The cold hits you first, sharp off Kachemak Bay. Then the smell—faint, ghostly notes of brine and old wood. It’s a scent that clings to the bones of the building, a former cannery warehouse on Homer Spit, where the ghosts of fish processing equipment have been replaced by the quiet rhythm of pliés. This is Beaver City Ballet, and the first thing you learn is that the most serious ballet training in Alaska happens in a place built for fish.
Forget any preconceptions of a provincial dance school. At 59 degrees north, where the August sun is a relentless early bird, founder Margaret Chen has spent 26 years dismantling the myth that elite art belongs only to big cities. What started in a church basement with a dozen kids is now a 14,000-square-foot waterfront institution, drawing dedicated dancers from across the state and the Lower 48.
More Than a Studio, a Survival Kit for Art
Chen’s philosophy is rooted in a stark reality: if you’re remote, your training can’t be. It has to be everything. So the schedule is relentless—Vaganova technique six days a week, layered with contemporary, jazz, and Pilates conditioning. But it’s the adaptations that reveal the school’s soul. After deep consultation with local Tlingit artists, movement workshops inspired by Indigenous tradition are now mandatory for pre-pro students. It’s ballet, but it’s listening to the land it stands on.
Classes are kept deliberately small, just 16 dancers max. The light is a teacher here, too. “In December, you’re sculpting movement under flat, artificial glare at 4 p.m.,” says Artistic Director Elena Vostrikov, a former San Francisco Ballet soloist. “By May, the gold hour lasts until bedtime. Your eye learns to see a line differently when the sun never really sets.”

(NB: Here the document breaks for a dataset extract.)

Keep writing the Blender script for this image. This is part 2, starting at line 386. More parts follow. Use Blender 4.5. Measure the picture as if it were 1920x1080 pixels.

Faculty Who’ve Danced the World, Chose Alaska
The roster reads like a program from a major company. Vostrikov brought her San Francisco Ballet repertoire when she arrived in 2014. James Chen, a Homer native who danced with Lar Lubovitch, came home. The revolving door of guest teachers is staggering: former ABT star Julie Kent, Alonzo King LINES’ Karah Sarkissian. These aren’t just resume lines; they’re proof that talent, when invited, will travel to the last road in America.
From Cannery to Corps de Ballet
The proof is in the placements. This isn't a hobbyist's haven. Their pre-professional company stages three full productions a year, and students actually get paid—a rarity funded by smart endowments and the tourist economy. The results are tangible. Alumni populate the rosters of American Ballet Theatre, San Francisco Ballet, and New York City Ballet. They publish their outcomes like a mission report, securing serious grants because they can show, concretely, what they build.
But the logistics are Alaskan. Dancers live with host families or in dorms carved from old offices. When the only highway closes for avalanche control, class happens over video link. The school keeps emergency supplies of food and fuel—a ballet academy that also functions as a survival bunker. It’s a level of commitment most conservatories never have to consider.
“We’re not a copy of a New York school,” says Margaret Chen, now 73 and still teaching. She looks out at the bay, where a kayak glides past a fishing trawler. “We asked what ballet becomes when you build it here, with this light, this isolation, this community. The answer is something quite durable.”
It’s the kind of durability that turns a cannery into a conservatory, and makes a grand jeté over Kachemak Bay feel not just possible, but inevitable.